Les Comptes du lundi
Parmi les onze « jours fériés légaux » définis par le Code du travail, il n'en reste que quatre de nature strictement catholique : l'Ascension, l'Assomption, la Toussaint et Noël, institués en l'an X de la République. Le jour de l'an date de 1810, le 14 juillet de 1880, les deux lundis (Pâques, Pentecôte) de 1886, le 11 novembre de 1922, le 1er mai de 1947 et le 8 mai de 1946. Ce dernier fut aboli par de Gaulle en 1961, la commémoration de la victoire de 1945 étant reportée un dimanche (pourquoi cette abolition ? Qui protesta le mieux alors, des syndicats ou des anciens combattants ? Je ne sais) ; il fut rétabli par Mitterrand en 1981. Seul, le 1er mai comporte une interdiction légale du travail, soumise à de nombreuses exceptions (la journée est alors payée double). Onze « jours fériés légaux », sauf doublons calendaires, quand Noël tombe un samedi, l'Ascension un 8 mai, le 15 août un dimanche, etc., ce n'est pas trop, si athée soit-on ou antimilitariste.
J'avoue que je n'ai rien compris aux arguments destinés à me faire gober la suppression du lundi de Pentecôte. Je ne suis pas le seul. Un directeur d'études à l'École des Hautes Études en Science sociales (Thomas Piketty, « Jour férié : la double peine », dans Libération du 10 novembre), après avoir assez péniblement analysé ces arguments, pointé des contradictions et souligné des inanités, avoue : « La façon dont le gouvernement présente sa géniale trouvaille laisse pantois. »
Il ajoute : « Le fait que les dirigeants du Medef puissent applaudir un tel dispositif en dit long sur l'obsession anti-RTT qui les anime. »
C'est bien ce qui me semblait à priori : les p'tites embrouilles, les laborieux montages et, comme d'hab' les sournoiseries et coups fourrés, en forme par exemple d'amendements nocturnes à l'Assemblée.

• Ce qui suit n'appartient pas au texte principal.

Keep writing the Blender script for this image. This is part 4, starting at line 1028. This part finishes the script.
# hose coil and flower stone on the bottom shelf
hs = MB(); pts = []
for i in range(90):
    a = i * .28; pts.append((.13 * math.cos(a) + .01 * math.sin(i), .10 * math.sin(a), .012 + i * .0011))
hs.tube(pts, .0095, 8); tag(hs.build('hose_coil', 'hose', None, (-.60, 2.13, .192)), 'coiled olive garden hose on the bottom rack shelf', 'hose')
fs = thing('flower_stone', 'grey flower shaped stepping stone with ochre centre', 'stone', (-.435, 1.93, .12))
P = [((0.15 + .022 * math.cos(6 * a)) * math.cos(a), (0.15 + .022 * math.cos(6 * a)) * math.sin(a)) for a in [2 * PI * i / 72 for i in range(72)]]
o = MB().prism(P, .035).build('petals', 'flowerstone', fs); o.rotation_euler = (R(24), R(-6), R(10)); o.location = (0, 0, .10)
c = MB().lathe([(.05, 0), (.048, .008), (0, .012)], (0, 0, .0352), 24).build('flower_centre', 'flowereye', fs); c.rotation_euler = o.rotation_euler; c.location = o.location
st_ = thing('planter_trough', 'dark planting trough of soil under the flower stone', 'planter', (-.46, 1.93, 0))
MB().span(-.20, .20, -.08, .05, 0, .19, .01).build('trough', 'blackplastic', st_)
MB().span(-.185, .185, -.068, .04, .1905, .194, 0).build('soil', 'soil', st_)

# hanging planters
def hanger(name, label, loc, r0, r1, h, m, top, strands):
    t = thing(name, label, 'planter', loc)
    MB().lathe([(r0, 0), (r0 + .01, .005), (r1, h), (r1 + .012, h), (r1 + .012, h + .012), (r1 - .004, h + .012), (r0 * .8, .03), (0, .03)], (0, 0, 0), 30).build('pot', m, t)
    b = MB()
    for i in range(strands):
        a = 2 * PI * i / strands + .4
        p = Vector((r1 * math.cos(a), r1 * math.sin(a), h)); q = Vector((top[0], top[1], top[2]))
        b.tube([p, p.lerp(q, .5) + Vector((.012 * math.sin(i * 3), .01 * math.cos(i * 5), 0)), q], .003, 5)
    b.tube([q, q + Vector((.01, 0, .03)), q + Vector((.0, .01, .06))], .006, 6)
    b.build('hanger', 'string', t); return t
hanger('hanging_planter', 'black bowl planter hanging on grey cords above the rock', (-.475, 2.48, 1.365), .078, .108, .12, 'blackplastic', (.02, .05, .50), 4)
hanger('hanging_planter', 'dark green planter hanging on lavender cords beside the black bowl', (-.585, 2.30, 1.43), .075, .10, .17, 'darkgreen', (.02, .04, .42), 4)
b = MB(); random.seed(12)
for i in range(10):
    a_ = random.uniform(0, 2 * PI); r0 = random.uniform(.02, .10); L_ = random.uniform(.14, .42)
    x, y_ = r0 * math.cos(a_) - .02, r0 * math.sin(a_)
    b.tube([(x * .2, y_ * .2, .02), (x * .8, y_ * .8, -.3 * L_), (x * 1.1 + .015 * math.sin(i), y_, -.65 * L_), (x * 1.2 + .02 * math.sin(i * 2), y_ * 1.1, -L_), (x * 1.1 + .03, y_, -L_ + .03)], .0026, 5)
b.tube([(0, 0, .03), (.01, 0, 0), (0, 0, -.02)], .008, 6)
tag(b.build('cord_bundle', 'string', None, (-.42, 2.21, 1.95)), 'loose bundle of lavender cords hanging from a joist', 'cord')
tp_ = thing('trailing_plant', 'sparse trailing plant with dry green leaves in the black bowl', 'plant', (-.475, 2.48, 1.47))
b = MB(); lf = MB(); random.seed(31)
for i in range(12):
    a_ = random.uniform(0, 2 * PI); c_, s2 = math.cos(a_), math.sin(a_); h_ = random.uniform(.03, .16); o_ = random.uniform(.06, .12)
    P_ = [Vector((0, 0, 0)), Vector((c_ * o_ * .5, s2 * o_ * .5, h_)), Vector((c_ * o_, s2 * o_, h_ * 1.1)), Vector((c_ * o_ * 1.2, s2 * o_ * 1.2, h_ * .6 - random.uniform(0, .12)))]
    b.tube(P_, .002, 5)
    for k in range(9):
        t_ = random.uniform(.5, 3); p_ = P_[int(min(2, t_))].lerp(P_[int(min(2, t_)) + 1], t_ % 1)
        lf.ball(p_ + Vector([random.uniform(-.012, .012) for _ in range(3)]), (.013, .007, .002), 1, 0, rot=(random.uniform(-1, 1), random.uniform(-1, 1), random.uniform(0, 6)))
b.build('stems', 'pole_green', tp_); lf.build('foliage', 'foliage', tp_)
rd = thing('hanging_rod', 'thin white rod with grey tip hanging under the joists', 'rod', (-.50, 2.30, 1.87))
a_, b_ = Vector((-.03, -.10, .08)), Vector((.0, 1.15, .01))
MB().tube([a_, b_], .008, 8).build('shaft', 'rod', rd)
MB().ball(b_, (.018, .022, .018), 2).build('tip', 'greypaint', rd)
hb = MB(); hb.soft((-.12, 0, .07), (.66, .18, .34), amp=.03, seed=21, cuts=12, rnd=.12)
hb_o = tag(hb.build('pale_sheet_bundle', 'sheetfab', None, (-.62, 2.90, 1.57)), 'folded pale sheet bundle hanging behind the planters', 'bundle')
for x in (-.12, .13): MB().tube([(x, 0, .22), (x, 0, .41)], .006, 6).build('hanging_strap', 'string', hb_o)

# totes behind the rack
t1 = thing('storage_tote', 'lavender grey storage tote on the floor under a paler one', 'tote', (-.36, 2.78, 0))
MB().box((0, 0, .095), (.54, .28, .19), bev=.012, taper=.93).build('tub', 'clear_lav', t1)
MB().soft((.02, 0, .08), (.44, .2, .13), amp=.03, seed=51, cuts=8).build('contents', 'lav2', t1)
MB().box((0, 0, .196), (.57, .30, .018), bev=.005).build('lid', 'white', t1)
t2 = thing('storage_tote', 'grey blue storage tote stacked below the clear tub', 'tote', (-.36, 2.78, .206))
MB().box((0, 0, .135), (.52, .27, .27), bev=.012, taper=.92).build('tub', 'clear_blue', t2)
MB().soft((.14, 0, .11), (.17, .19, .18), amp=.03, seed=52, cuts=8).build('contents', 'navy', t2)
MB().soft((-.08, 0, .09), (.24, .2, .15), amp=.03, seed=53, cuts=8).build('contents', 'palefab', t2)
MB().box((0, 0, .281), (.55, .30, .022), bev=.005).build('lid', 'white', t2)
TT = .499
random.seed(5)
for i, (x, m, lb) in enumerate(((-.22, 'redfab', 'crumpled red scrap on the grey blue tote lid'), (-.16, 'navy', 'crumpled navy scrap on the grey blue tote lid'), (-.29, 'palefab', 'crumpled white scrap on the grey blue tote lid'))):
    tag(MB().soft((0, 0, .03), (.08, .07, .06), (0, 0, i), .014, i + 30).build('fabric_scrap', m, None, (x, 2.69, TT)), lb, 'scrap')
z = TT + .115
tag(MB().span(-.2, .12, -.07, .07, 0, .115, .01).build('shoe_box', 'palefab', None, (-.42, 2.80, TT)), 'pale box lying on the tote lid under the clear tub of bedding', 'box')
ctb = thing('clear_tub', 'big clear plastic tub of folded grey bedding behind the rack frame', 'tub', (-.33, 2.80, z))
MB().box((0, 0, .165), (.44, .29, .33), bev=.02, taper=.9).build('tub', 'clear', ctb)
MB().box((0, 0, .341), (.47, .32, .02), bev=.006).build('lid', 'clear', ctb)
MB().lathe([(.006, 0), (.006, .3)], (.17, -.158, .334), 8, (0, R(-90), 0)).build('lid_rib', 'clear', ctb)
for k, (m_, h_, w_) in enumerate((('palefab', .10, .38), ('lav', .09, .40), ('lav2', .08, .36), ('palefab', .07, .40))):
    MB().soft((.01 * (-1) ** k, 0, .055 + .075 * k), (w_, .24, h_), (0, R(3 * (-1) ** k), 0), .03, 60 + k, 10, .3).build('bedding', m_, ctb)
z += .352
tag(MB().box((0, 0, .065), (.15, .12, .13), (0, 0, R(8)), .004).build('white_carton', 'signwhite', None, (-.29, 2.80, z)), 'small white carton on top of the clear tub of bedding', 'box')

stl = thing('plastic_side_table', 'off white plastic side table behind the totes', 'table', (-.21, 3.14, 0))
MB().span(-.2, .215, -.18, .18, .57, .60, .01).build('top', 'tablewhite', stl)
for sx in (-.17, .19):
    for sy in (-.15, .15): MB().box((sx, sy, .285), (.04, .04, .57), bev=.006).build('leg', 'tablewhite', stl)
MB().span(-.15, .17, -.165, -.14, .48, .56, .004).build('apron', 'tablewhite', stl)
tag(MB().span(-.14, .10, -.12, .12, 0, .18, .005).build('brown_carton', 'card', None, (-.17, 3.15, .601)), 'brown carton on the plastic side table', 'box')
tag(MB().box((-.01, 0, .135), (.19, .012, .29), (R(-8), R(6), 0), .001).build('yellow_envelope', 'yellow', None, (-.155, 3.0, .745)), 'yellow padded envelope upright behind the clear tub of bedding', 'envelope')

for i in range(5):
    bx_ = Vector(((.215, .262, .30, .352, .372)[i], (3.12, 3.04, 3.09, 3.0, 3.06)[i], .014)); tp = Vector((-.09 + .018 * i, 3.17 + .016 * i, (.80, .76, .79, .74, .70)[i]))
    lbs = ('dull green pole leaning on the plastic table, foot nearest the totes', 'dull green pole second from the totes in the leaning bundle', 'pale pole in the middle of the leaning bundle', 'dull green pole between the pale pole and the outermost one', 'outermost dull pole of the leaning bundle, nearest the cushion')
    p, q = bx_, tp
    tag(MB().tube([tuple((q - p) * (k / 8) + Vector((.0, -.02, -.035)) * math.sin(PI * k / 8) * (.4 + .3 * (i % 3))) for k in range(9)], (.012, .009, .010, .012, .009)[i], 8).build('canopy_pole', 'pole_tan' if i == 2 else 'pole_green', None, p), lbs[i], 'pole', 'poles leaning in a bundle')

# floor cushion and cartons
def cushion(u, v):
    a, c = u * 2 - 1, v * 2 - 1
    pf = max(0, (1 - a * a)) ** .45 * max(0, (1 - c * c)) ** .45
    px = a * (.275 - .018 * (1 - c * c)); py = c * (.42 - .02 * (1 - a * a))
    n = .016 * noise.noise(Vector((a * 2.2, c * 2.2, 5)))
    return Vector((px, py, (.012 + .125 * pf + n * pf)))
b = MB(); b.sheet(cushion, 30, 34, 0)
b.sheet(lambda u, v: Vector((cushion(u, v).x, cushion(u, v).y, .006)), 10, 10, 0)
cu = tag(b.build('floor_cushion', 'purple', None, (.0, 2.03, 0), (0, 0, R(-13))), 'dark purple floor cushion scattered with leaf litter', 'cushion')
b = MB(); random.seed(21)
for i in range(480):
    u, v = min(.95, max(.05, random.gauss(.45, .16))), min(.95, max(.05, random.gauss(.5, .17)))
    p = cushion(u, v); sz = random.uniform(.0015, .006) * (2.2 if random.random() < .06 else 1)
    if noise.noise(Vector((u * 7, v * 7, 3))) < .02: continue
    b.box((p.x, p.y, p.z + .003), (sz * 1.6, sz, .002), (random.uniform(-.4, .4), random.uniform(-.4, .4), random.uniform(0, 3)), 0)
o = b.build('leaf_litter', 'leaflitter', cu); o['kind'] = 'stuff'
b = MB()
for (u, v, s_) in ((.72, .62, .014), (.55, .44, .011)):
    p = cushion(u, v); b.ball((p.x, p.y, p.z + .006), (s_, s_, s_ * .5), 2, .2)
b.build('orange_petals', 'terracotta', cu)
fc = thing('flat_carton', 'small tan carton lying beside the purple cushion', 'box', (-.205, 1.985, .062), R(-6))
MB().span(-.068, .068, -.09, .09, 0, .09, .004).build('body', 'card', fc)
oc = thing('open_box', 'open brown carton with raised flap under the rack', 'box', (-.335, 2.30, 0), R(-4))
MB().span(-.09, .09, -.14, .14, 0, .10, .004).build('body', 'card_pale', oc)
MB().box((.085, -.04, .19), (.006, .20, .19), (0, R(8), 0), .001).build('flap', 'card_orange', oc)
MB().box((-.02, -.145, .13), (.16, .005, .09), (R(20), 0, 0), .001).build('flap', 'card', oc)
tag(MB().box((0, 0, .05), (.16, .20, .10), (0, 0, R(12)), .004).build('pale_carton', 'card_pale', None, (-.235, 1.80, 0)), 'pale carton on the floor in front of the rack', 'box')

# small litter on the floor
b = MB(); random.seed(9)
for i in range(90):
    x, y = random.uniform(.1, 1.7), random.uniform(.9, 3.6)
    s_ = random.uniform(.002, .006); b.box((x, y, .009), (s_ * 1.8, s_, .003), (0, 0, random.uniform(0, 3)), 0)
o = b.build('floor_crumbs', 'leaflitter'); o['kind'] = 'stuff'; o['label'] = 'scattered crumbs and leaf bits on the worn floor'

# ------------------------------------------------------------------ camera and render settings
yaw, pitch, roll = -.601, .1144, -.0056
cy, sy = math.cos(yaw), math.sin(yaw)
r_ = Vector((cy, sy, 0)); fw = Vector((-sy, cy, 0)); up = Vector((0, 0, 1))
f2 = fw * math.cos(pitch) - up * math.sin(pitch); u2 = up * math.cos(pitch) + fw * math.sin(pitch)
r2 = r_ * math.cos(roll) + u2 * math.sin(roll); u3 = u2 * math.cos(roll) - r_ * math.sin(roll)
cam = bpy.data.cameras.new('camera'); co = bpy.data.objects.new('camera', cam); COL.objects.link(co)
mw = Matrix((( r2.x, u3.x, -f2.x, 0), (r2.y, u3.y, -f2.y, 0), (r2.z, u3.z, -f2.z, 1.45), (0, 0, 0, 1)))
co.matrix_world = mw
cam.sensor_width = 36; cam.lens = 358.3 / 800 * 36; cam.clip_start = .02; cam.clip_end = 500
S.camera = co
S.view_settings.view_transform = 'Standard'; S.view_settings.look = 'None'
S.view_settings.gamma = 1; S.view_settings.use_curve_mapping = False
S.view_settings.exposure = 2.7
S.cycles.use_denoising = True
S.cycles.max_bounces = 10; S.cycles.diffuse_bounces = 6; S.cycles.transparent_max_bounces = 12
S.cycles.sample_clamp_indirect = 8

Il est plaisant, par ailleurs, d'observer les autorités catholiques, partagées entre divers opportunismes et contingences où la doctrine compte peu. On a entendu, au début, des évêques faire allégeance aux autorités séculières raffarino-medefiennes, soulignant que ledit lundi est étranger à leur ordo. Certes. Mais, depuis, se sont manifestés, et manifestent avec une véhémence croissante, de bruyants cathos du genre tradi, pour lesquels le week-end de Pentecôte est l'occasion de rassemblements votifs, de marches pèlerines vers Chartres et autres sacrés lieux, de boy-scouteries variées.
D'où : « Rendre ouvré le lundi de Pentecôte occasionnerait des dommages graves à la vie sociale et aux activités religieuses. »
C'était l'archevêque Lustiger de Paris, cité par Le Figaro du 6 novembre parmi d'autres propos mitrés où le « lien social » (entendre : d'incontournables éléments de folklore) et la « solidarité nationale » (entendre : avec l'obligée compassion étatique) peinent à se concilier.
Parmi tous ces embrouillaminis, une question subsidiaire donc : et les vieux dans tout ça ? Le Papa (plan d'aide aux personnes âgées) est devenu PVS (plan « vieillissement et solidarités »). Les personnes âgées ont un ministre, un certain Falco, et il fallut un événement climatique pour révéler son existence. Sans doute haussent-elles de vieilles épaules, malgré le poids des ans, en vertu d'une sagesse qui doit beaucoup à l'expérience.
« La vieillesse nous fait frémir / On ne veut pas croire au pire / […] Mais peut-être que pour nous / Nous les vieux de demain / La vie aura changé / En s'y prenant maintenant / Nous-mêmes et sans attendre / À refaire le présent… » (François Béranger, le Vieux, 1974).